I am just getting used to it here, really, used to what it is I like to do and how to spend my days and how to set up my apartment.  And just as I start to feel really great about living abroad (well, I felt great at first, and then it just felt like Regular Life again) and like I'm finally doing this the right way, it's off for a whirlwind ten days of travel.  I'm extremely excited, not to mention lucky, that I'm able to spend 6 days in Paris and 3 more in Tuscany with friends.  I'm so excited!  But this travel break also heralds the beginning of the end of the semester.

When I get back on November 13 (via bus from Berlin), it'll be a short two weeks before my final trip of the year.  I'm going to London with a DIS class for the long weekend we get off for Thanksgiving (no, of course they don't celebrate it here, but the majority of DIS students are American, after all, and so they are pretty sensitive to these things) at the end of November.  I'll be in London over my sister's birthday-- which probably means I owe her a British souvenir.

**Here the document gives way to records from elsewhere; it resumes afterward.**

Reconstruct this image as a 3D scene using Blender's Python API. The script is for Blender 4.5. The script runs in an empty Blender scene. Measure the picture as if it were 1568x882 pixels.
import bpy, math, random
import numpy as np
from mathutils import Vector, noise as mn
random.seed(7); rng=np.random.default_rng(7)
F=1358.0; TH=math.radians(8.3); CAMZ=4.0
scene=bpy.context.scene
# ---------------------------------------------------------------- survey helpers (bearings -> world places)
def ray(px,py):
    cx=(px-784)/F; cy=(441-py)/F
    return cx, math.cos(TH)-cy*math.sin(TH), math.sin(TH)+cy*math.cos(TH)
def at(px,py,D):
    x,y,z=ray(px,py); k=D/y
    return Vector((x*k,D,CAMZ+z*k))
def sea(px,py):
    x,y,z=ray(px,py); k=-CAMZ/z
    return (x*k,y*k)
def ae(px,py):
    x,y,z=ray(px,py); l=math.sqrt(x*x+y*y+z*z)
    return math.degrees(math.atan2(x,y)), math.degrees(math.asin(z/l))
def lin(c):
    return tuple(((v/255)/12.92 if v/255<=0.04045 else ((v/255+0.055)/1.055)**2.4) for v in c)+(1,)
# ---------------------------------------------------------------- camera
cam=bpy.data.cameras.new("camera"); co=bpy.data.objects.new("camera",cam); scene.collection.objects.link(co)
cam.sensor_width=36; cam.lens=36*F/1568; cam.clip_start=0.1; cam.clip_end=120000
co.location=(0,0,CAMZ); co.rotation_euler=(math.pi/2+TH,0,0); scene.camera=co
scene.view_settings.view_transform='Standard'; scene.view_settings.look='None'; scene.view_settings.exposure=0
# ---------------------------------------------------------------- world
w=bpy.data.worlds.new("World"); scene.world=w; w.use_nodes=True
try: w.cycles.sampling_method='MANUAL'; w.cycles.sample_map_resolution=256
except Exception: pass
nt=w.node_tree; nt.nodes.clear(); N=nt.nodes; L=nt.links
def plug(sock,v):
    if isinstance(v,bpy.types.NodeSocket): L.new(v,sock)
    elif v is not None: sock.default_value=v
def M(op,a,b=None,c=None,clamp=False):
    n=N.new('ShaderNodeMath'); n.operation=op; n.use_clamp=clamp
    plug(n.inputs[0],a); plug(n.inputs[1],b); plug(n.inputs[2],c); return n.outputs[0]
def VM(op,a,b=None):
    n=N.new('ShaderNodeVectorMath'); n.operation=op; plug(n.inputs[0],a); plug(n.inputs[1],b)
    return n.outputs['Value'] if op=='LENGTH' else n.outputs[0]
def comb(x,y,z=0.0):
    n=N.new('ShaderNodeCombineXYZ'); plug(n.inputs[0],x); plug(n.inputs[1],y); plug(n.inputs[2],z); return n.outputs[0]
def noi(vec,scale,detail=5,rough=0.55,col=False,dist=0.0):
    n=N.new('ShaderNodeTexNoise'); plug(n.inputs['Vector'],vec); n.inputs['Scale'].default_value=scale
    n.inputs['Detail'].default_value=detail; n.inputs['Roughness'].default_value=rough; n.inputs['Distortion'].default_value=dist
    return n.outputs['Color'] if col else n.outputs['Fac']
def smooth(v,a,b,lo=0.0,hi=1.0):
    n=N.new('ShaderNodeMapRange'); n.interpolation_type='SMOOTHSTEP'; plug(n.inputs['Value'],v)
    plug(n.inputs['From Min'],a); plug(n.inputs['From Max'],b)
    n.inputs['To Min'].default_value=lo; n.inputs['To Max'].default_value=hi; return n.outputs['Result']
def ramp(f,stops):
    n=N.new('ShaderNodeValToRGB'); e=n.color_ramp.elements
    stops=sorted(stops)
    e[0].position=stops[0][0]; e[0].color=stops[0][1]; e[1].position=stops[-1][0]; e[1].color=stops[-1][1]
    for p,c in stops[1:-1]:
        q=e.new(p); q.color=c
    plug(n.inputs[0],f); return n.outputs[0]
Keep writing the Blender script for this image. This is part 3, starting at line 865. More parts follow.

After that trip, I have three short weeks in Copenhagen before coming home to the US.  Crazy.  17 whole weeks will have been spent.  (About five of which will have been spent traveling, to be fair, outside of Copenhagen itself.)  I can't believe it, but tomorrow, when I leave for France, it'll conclude four and a half weeks spent consecutively in Denmark, and when I come back, I won't have that long here again.  It went by very fast.

I've been here 10 weeks and a day this evening.  I can't believe it.  My summer break in Chicago only lasted 13 weeks.  When I get home, I'll have some seven weeks before the ultimate return to Oberlin.  And when I get back to Ohio, it will have been nearly nine months since I left.  Now THAT is crazy!